Lesson 2: The SPIRIT System
Contents
Video
The SPIRIT System
One of the most common frustrations for leaders is having a strained or ineffective relationship with their boss. You can be doing good work, making progress, and trying to do the right thing - and still feel like you are constantly missing the mark, getting surprised, or having to fight for basic alignment.
The SPIRIT system is a framework for managing up intentionally. It helps you align with your boss (it also applies to your boss' boss), build trust over time, and create a communication rhythm where surprises are rare and support is more likely.
S - Strategy
Start with strategy: understand what your boss is trying to accomplish and how your work aligns with it. Your boss has goals, priorities, and constraints you may not fully see. If you do not know what they are optimizing for, you will accidentally optimize for something else.
Ask questions until you can clearly articulate the "why" behind the work and the priorities your boss cares most about. Then use that context to shape how you plan, communicate, and make tradeoffs.
P - Proactivity
Do not sit around waiting for direction. Find your direction. Watch for where you can add value, and then go do the things that add that value. This is one of the clearest signals that you are operating at the next level.

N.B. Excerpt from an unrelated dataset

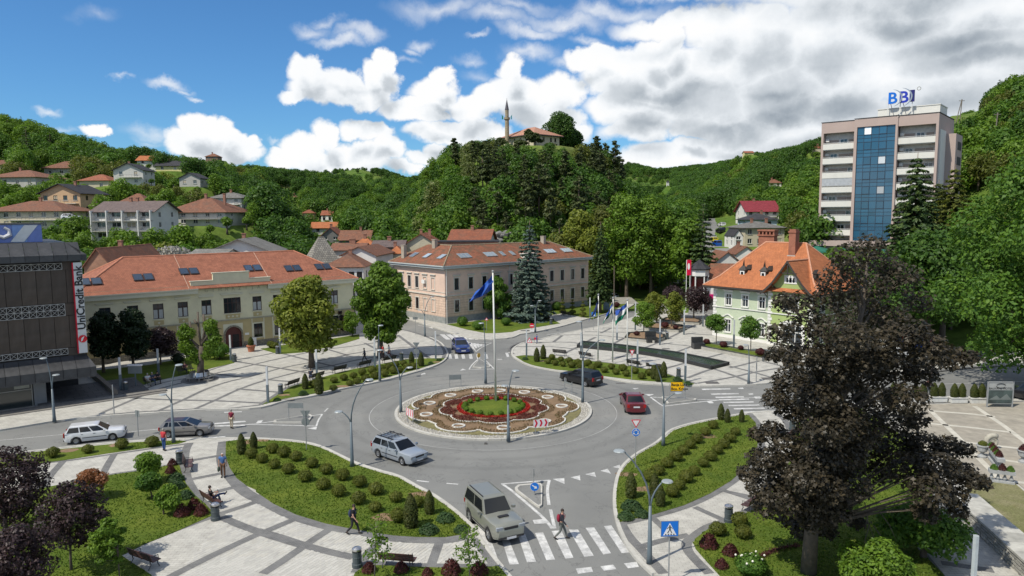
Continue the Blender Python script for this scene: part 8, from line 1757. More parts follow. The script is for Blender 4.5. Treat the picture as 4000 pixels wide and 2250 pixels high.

Proactivity also includes surfacing issues early, proposing solutions, and making progress visible without being prompted. The goal is that your boss spends less energy managing you and more energy enabling you.
I - Integrity
Integrity means ethical behavior and keeping commitments. If you say you will do something, do it. If you cannot, communicate early and clearly. Trust is built on reliability more than charisma.
Integrity also means saying what is true, not what is convenient. Do not hide bad news, do not spin the story, and do not overpromise to look good (we're talking about leadership here, not sales). Long-term credibility is worth more than short-term comfort.
R - Relationship
Be intentional about building the relationship with your boss. Trust grows when you keep commitments, communicate in a way that works for them, and show that you understand what matters.
Be clear with yourself about how you want to show up in the relationship. In some roles, you will complement your boss's strengths. In other roles, you will fill in their weaknesses. Either can work, but it helps to be explicit so you can adapt your approach.
I - Insight
Bring insight into the relationship by bringing insight about what is happening in the organization. What are you seeing on the ground? What patterns are emerging? What risks are forming? Where are dependencies likely to break? What are customers, partners, or other teams signaling?
Your boss is often operating with incomplete information. If you can bring clear, calm, reality-based insight - without drama - you become an early warning system and a trusted advisor.
T - Transparency
Be transparent and intentional about how you interact with your boss. Different managers want different levels of detail, different frequencies, and different styles of communication. Some topics or approaches will trigger them. Some will build confidence.
The goal is not to guess. Ask, observe, experiment, and adjust. Agree on expectations for updates, escalation, and decision-making. Then follow through consistently.